What the task asks -
Identify the lines containing the word "this". Copy each one.

Data entries -
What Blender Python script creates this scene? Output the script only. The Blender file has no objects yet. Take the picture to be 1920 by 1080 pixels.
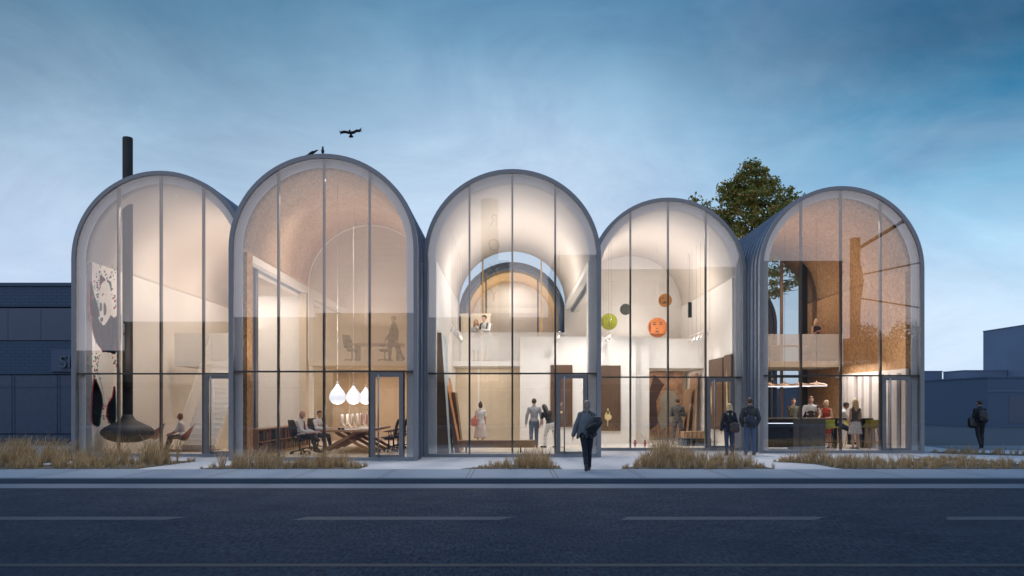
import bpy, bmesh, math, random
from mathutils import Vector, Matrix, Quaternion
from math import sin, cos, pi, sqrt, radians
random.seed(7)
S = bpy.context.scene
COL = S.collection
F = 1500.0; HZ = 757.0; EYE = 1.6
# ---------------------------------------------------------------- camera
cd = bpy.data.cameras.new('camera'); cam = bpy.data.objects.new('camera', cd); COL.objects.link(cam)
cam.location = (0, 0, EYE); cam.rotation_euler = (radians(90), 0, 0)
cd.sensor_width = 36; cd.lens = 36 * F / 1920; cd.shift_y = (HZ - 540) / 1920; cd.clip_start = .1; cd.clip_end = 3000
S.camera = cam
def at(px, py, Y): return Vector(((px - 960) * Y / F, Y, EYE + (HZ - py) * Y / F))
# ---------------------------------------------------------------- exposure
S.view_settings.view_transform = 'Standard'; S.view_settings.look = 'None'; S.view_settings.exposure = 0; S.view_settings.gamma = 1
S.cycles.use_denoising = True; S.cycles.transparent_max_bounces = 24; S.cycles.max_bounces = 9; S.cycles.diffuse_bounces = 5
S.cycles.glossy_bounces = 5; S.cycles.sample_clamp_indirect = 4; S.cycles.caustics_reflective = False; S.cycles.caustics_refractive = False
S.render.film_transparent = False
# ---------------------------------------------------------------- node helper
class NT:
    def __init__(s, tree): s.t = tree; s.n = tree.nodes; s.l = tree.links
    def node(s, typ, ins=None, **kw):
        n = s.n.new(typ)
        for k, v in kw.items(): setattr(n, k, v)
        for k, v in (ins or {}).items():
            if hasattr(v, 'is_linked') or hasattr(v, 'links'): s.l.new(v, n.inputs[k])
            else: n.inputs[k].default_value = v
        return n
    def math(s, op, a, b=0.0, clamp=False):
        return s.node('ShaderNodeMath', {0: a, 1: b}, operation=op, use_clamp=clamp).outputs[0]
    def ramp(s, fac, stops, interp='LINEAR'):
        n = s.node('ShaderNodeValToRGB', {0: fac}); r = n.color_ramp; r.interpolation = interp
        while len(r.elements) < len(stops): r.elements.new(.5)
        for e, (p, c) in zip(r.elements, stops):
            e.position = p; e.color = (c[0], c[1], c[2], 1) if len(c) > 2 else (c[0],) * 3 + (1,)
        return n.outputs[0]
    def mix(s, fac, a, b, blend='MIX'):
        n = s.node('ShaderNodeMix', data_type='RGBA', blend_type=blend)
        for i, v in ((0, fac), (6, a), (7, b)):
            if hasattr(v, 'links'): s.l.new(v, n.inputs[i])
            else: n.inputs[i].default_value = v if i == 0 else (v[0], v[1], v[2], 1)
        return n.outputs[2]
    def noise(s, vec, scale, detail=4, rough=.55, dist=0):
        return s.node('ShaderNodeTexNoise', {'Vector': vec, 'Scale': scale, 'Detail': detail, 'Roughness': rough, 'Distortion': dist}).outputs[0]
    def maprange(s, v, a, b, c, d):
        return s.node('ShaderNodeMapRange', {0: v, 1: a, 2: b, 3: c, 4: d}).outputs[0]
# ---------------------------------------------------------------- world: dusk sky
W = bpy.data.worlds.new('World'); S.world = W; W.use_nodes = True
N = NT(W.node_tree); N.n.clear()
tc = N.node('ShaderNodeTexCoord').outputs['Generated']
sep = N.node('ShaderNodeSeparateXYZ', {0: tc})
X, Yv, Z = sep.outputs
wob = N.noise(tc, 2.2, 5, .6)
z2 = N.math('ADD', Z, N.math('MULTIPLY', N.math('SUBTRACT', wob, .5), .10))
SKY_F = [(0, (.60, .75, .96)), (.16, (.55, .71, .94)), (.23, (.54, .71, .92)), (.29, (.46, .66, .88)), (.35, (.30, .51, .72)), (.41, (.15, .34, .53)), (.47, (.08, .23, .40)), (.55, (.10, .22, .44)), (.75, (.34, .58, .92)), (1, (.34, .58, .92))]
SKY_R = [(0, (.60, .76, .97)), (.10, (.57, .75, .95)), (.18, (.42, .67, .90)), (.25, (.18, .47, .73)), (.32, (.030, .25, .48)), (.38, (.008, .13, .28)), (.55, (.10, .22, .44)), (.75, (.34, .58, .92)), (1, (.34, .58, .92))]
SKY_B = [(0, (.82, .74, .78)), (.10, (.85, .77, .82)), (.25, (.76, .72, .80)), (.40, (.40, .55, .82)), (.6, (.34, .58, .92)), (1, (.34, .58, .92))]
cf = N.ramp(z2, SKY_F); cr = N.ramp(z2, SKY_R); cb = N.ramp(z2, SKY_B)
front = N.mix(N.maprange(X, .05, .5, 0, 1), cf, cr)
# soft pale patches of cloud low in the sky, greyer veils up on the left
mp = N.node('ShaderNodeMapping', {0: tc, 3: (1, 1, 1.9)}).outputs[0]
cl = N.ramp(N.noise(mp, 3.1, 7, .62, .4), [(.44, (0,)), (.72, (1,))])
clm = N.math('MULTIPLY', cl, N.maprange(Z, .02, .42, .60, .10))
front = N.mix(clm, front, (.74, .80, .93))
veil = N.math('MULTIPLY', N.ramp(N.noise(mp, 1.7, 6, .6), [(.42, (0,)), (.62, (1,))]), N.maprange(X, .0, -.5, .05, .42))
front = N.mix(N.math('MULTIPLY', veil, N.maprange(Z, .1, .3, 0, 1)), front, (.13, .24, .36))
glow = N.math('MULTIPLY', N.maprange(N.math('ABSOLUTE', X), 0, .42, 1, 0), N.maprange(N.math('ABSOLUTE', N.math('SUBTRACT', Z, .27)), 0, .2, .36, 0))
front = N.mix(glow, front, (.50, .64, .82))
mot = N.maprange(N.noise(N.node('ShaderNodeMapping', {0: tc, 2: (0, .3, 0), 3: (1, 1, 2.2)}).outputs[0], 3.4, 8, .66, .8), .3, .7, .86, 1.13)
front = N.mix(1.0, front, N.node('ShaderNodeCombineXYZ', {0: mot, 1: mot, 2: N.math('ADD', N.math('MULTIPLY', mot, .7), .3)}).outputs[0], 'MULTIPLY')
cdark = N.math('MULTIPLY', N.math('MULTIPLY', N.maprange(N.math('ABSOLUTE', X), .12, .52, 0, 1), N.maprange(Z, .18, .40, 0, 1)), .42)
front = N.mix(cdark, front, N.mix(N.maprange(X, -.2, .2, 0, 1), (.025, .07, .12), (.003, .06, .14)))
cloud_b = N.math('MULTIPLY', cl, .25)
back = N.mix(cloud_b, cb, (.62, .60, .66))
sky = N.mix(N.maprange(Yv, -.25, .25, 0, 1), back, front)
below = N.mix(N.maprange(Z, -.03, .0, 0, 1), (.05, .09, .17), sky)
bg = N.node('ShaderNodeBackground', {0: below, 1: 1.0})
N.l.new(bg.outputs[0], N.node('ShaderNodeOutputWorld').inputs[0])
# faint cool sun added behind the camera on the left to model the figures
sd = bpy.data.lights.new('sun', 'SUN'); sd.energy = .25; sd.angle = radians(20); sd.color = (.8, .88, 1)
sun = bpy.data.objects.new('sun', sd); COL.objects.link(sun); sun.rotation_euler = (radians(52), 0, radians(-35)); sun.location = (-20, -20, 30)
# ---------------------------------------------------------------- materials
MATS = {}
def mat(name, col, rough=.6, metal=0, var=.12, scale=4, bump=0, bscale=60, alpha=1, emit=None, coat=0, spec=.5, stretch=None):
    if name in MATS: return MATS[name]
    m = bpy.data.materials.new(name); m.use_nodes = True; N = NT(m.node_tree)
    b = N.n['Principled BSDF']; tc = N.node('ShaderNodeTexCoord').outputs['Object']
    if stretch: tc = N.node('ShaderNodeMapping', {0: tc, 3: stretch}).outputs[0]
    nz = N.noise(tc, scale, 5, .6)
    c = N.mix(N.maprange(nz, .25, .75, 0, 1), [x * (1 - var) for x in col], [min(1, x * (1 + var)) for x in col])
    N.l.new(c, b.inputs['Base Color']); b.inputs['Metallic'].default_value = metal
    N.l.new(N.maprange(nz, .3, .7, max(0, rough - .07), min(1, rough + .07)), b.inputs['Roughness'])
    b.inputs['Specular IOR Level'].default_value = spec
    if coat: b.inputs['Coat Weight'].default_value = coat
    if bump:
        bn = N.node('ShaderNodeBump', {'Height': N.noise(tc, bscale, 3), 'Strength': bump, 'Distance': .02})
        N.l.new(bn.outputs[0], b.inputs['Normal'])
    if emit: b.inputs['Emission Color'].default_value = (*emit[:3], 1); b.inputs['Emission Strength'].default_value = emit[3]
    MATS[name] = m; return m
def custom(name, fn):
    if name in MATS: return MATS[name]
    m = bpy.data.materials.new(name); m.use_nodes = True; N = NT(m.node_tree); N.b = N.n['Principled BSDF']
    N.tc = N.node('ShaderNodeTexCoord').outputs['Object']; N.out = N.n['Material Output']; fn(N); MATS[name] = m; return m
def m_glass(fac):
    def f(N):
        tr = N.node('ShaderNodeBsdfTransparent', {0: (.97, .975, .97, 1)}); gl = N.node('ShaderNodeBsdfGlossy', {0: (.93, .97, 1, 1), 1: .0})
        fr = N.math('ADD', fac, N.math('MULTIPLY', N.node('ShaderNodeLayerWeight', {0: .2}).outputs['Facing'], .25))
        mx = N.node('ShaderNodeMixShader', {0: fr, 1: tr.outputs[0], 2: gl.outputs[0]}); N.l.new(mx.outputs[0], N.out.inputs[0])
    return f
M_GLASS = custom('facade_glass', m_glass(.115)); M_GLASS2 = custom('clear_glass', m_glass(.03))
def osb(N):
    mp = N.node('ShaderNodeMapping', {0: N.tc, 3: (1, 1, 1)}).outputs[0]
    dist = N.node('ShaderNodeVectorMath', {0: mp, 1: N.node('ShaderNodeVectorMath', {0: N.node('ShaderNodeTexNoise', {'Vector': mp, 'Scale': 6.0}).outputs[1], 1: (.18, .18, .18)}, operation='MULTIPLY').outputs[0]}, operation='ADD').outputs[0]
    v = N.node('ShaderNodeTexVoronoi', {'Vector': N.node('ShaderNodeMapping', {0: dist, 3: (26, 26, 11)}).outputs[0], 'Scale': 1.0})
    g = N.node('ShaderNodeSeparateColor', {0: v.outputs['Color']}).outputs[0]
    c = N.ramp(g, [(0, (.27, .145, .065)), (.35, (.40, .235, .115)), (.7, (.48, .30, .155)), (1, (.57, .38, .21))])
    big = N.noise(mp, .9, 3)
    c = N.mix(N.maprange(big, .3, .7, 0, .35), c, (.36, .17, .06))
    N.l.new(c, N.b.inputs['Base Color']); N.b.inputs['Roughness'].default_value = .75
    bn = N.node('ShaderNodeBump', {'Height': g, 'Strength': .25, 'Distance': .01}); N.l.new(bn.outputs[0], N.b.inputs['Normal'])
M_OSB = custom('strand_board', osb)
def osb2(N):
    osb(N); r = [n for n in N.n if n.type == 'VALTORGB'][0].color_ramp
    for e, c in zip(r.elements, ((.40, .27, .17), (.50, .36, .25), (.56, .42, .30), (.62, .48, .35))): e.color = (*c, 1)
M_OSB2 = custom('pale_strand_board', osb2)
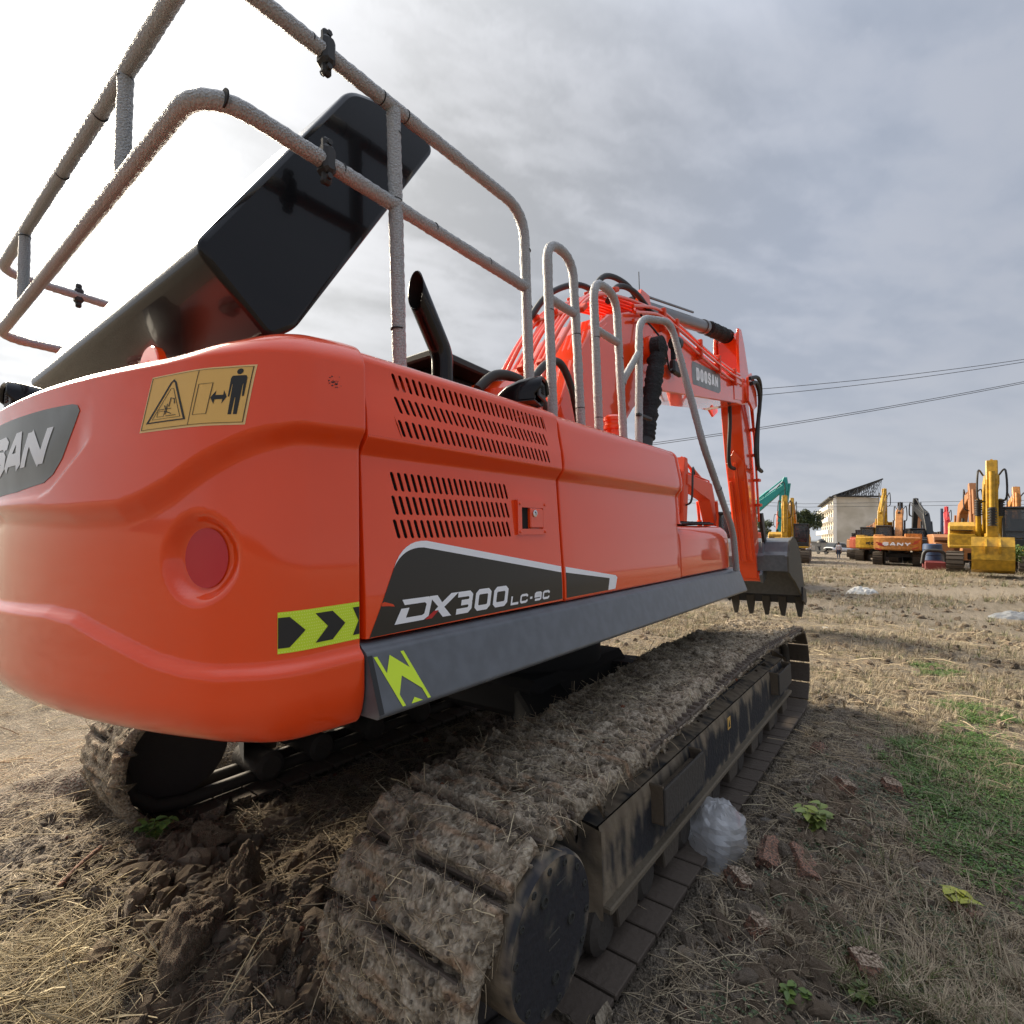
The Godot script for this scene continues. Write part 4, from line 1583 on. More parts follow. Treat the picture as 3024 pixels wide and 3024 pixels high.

Final result -
What Blender Python script creates this scene? Output the script only. The Blender file has no objects yet. Take the picture to be 1920 by 1080 pixels.
The Godot script for this scene continues. Write part 4, from line 1583 on. More parts follow. Treat the picture as 3024 pixels wide and 3024 pixels high.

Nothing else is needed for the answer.